The Tower Records building stands empty for over 11 years due to cancellations of projects affecting the Brea Downtown area. There are now future plans for a new hotel to take its place where the Tower Records Building stands.

Brea Downtown is the main attraction of the city, but there is one building that stands out among the array of shops and restaurants: Tower Records. This sizable property on Brea Boulevard has been vacant for over 11 years, apart from the annual Halloween Club costume shop that operates out of it, and the public has been left in the dark regarding its status.

The Tower Records building has been an anomaly since the chain filed for bankruptcy in 2006, but it has not been ignored. Tower Records was a chain of stores for fans of all types of media, but they dominated in the area of music. They flourished during the height of CD popularity, carrying the newest releases of the ’90s. Tower Records patrons used to rave about the positive, music-loving environment the store created.

Actor Tom Hanks’ son, Colin, was so fond of the chain that he spent seven years creating the documentary All Things Must Pass to celebrate it. Singer Elton John has also expressed his admiration for this chain, reminiscing about visiting weekly to find new music. However, by the mid-2000s, physical media started to become obsolete, and the franchise was unable to keep its doors open.

There have been several franchises interested in the property throughout the years. Walgreens was one of the first to make an offer on the location, according to the OC Register. It was set to lease one story of the building until the City Council voted against it on the grounds of it being out of place in the exciting Downtown atmosphere.

The Brea City Council also considered moving the Brea Branch Library to the Tower Records site, but the plan was never followed through with.

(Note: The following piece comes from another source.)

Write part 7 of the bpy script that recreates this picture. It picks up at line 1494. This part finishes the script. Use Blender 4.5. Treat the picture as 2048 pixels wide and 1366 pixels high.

Bill Gallardo, Brea City Manager, said that the library proposal was dismissed by the owner of the property. “When that idea surfaced of converting the Tower Building to a library, the owner of that building was not interested in selling the property, and that idea never materialized,” Gallardo said.

The next major proposal did not surface until 2018, when plans for a hotel were presented to the city staff by Mark Caplow, owner of the Tower Records property. According to David Crabtree, Brea Community Developer, “The city has received a submittal for the review of a new hotel for the site from Mr. Caplow. The concept would involve demolition of the existing building and new construction of a six-story Hampton Inn hotel. It’s an exciting idea, and city staff are awaiting the technical details and plan submittal to consider it further.” He added that hearings of the plan by the City Planning Commission and City Council will likely take place near mid-2020.

In the event that the plan goes smoothly, the Tower Records building will finally be open for business, and the Brea community’s decade-long wait for its occupation will be over.